By Marina Malenic
The Army is fielding improved versions of several of its unmanned aerial systems (UAS) as part of Defense Secretary Gates’ “surge” of intelligence, surveillance and reconnaissance assets to Afghanistan, top Army officials said last week.
“The money set aside by Secretary Gates allowed us to implement some much-needed capability quickly,” Col. Gregory Gonzalez, the Army’s project manager for unmanned aircraft systems, told reporters at the AUVSI Unmanned Systems North American conference in Washington.
The Army has almost 1,000 aircraft in theater, according to Gonzalez, which are maintained at “over 90 percent readiness at all times.”
The service’s smallest UAS, the hand-launched RQ-11 Raven, will receive a digital datalink by the end of the summer. The RQ-7 Shadow tactical UAS, meanwhile, is set to receive a fuel-injected engine, a laser designator and a software block upgrade, according to Gonzalez.
“These have been very successful initiatives that we’ve done on a very tight timeline,” he said.
The Army’s largest UAS, the MQ-1 Sky Warrior, has largely been operated by contractors to date. However, just this month, soldiers from Ft. Huachuca, Ariz., deployed to Afghanistan with the aircraft as operators, according to Gonzalez.
“This effort meets the Secretary of Defense’s guidance to get systems out to theater before they are one hundred percent ready,” the colonel said.
Speaking at the same briefing, Tim Owings, Gonzalez’s deputy, said one of the greatest accomplishments for the Army has been electronically linking unmanned systems to piloted platforms.
“That has been, in our opinion, the revolution that has occurred in the wars that we’re involved in right now,” Owings said.
Lockheed Martin‘s [LMT] Video from Unmanned Aircraft Systems for Interoperability Teaming-Level 2 (VUIT-2) system has allowed Apache pilots to receive video feeds from accompanying UAS. One battalion of Apaches has been fielded with the capability thus far, according to Owings.
Earlier in the week, Lt. Gen. Rick Lynch, commander of III Corps, encouraged the deployment of more unmanned ground vehicles.
“There’s got to be a sense of urgency,” Lynch told attendees at the same conference.
Of the 153 soldiers he lost under his command in Iraq, Lynch estimated that some 80 percent of them “didn’t have to die.”
“I am so tired of going to demonstrations of technology,” he said.
“The technology is there. We’ve got to get past the demonstrations and into the field,” he added. “If you’re not fielding, you’re failing.”
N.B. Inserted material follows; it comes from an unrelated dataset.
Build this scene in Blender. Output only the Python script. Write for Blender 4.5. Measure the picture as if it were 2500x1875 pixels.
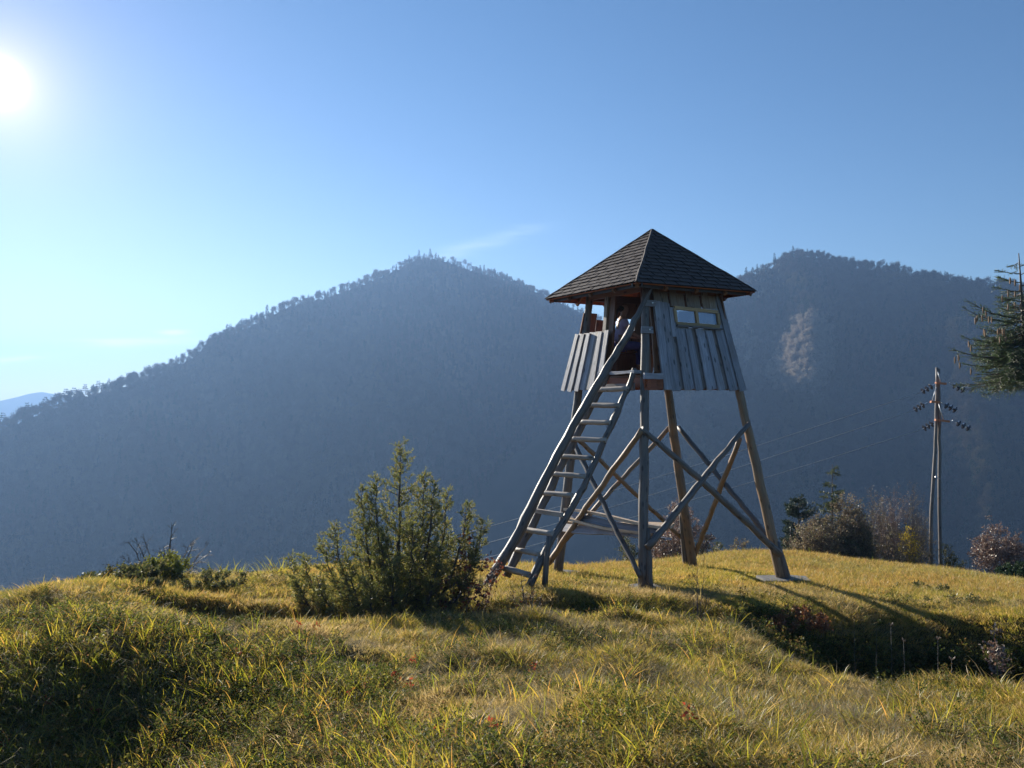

Lynch said more UGVs are needed for route clearance, surveillance and for convoys as substitutes for manned vehicles.
“We’re losing so many soldiers in convoys it’s an embarrassment,” he said.
“We’re going to be fighting this war on terror for the next 10 years and the enemy’s weapon of choice is the IED,” he added. “It is today and it will be in the future.”